* Exercise prompt:
Omit any picture, and return the remaining data exactly as written.

* Data block:

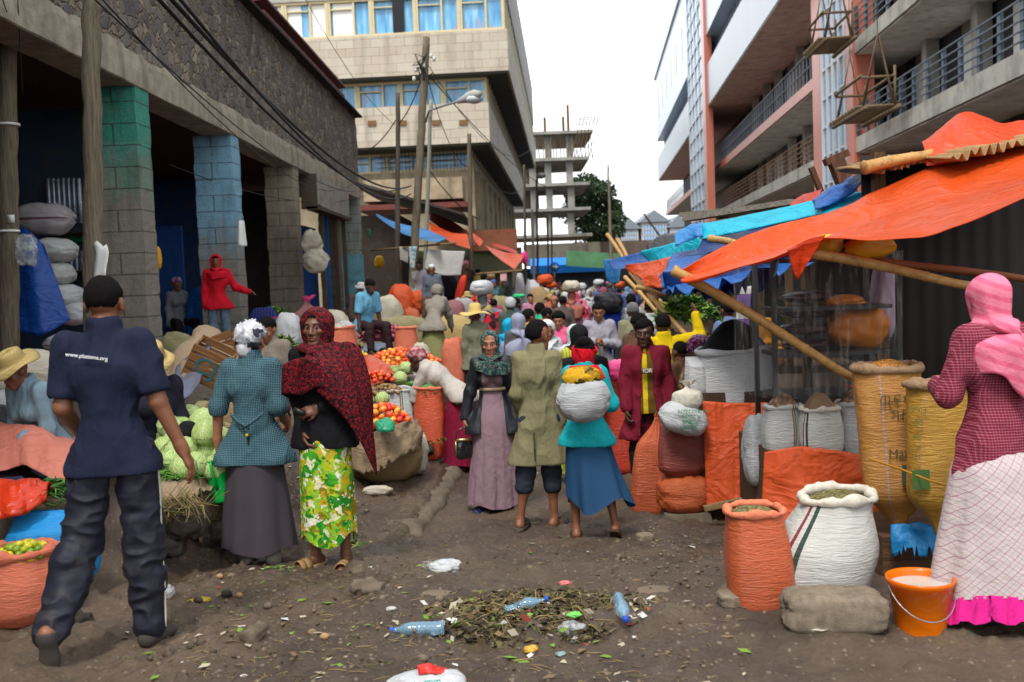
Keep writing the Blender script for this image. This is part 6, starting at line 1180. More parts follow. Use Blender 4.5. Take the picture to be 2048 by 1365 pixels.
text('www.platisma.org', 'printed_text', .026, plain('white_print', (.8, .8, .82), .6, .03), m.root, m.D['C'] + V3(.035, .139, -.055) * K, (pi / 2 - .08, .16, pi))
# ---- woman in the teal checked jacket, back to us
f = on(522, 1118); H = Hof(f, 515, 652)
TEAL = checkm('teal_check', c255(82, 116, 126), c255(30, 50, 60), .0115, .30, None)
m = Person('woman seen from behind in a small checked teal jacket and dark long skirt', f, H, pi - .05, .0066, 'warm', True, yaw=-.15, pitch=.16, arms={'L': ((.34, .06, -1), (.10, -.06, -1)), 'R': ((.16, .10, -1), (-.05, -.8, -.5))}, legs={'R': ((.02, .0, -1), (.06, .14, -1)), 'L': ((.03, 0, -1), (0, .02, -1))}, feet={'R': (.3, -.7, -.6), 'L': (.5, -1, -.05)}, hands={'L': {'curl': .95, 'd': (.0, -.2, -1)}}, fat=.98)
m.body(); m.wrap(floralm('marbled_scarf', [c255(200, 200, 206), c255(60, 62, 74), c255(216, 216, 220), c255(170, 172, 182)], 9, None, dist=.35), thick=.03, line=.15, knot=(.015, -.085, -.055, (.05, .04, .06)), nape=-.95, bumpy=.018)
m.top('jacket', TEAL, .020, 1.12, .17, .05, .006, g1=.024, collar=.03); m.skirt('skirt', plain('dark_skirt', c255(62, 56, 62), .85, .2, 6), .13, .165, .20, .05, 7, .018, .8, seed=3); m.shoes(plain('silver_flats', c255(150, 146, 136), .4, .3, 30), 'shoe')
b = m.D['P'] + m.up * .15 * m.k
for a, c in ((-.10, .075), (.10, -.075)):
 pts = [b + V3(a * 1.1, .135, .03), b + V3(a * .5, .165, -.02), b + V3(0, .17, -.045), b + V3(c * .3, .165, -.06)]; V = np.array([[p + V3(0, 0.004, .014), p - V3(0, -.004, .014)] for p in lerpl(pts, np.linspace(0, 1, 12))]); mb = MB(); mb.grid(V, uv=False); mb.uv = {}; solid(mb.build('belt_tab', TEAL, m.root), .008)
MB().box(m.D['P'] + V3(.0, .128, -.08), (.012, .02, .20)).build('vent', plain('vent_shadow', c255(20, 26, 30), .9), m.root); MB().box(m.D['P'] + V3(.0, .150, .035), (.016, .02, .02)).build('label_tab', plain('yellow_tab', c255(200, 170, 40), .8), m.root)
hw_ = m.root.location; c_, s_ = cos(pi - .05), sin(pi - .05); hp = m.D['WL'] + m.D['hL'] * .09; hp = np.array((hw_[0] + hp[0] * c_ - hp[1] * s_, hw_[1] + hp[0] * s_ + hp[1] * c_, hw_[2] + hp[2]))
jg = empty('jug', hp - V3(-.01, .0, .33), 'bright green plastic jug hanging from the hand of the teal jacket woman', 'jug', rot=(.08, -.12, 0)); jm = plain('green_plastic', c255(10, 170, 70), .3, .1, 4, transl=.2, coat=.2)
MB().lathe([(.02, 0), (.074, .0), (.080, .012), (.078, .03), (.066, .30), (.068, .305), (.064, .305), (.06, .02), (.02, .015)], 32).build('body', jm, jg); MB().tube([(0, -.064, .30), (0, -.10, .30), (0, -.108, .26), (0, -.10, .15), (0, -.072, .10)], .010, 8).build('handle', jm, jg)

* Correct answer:
Keep writing the Blender script for this image. This is part 6, starting at line 1180. More parts follow. Use Blender 4.5. Take the picture to be 2048 by 1365 pixels.
text('www.platisma.org', 'printed_text', .026, plain('white_print', (.8, .8, .82), .6, .03), m.root, m.D['C'] + V3(.035, .139, -.055) * K, (pi / 2 - .08, .16, pi))
# ---- woman in the teal checked jacket, back to us
f = on(522, 1118); H = Hof(f, 515, 652)
TEAL = checkm('teal_check', c255(82, 116, 126), c255(30, 50, 60), .0115, .30, None)
m = Person('woman seen from behind in a small checked teal jacket and dark long skirt', f, H, pi - .05, .0066, 'warm', True, yaw=-.15, pitch=.16, arms={'L': ((.34, .06, -1), (.10, -.06, -1)), 'R': ((.16, .10, -1), (-.05, -.8, -.5))}, legs={'R': ((.02, .0, -1), (.06, .14, -1)), 'L': ((.03, 0, -1), (0, .02, -1))}, feet={'R': (.3, -.7, -.6), 'L': (.5, -1, -.05)}, hands={'L': {'curl': .95, 'd': (.0, -.2, -1)}}, fat=.98)
m.body(); m.wrap(floralm('marbled_scarf', [c255(200, 200, 206), c255(60, 62, 74), c255(216, 216, 220), c255(170, 172, 182)], 9, None, dist=.35), thick=.03, line=.15, knot=(.015, -.085, -.055, (.05, .04, .06)), nape=-.95, bumpy=.018)
m.top('jacket', TEAL, .020, 1.12, .17, .05, .006, g1=.024, collar=.03); m.skirt('skirt', plain('dark_skirt', c255(62, 56, 62), .85, .2, 6), .13, .165, .20, .05, 7, .018, .8, seed=3); m.shoes(plain('silver_flats', c255(150, 146, 136), .4, .3, 30), 'shoe')
b = m.D['P'] + m.up * .15 * m.k
for a, c in ((-.10, .075), (.10, -.075)):
 pts = [b + V3(a * 1.1, .135, .03), b + V3(a * .5, .165, -.02), b + V3(0, .17, -.045), b + V3(c * .3, .165, -.06)]; V = np.array([[p + V3(0, 0.004, .014), p - V3(0, -.004, .014)] for p in lerpl(pts, np.linspace(0, 1, 12))]); mb = MB(); mb.grid(V, uv=False); mb.uv = {}; solid(mb.build('belt_tab', TEAL, m.root), .008)
MB().box(m.D['P'] + V3(.0, .128, -.08), (.012, .02, .20)).build('vent', plain('vent_shadow', c255(20, 26, 30), .9), m.root); MB().box(m.D['P'] + V3(.0, .150, .035), (.016, .02, .02)).build('label_tab', plain('yellow_tab', c255(200, 170, 40), .8), m.root)
hw_ = m.root.location; c_, s_ = cos(pi - .05), sin(pi - .05); hp = m.D['WL'] + m.D['hL'] * .09; hp = np.array((hw_[0] + hp[0] * c_ - hp[1] * s_, hw_[1] + hp[0] * s_ + hp[1] * c_, hw_[2] + hp[2]))
jg = empty('jug', hp - V3(-.01, .0, .33), 'bright green plastic jug hanging from the hand of the teal jacket woman', 'jug', rot=(.08, -.12, 0)); jm = plain('green_plastic', c255(10, 170, 70), .3, .1, 4, transl=.2, coat=.2)
MB().lathe([(.02, 0), (.074, .0), (.080, .012), (.078, .03), (.066, .30), (.068, .305), (.064, .305), (.06, .02), (.02, .015)], 32).build('body', jm, jg); MB().tube([(0, -.064, .30), (0, -.10, .30), (0, -.108, .26), (0, -.10, .15), (0, -.072, .10)], .010, 8).build('handle', jm, jg)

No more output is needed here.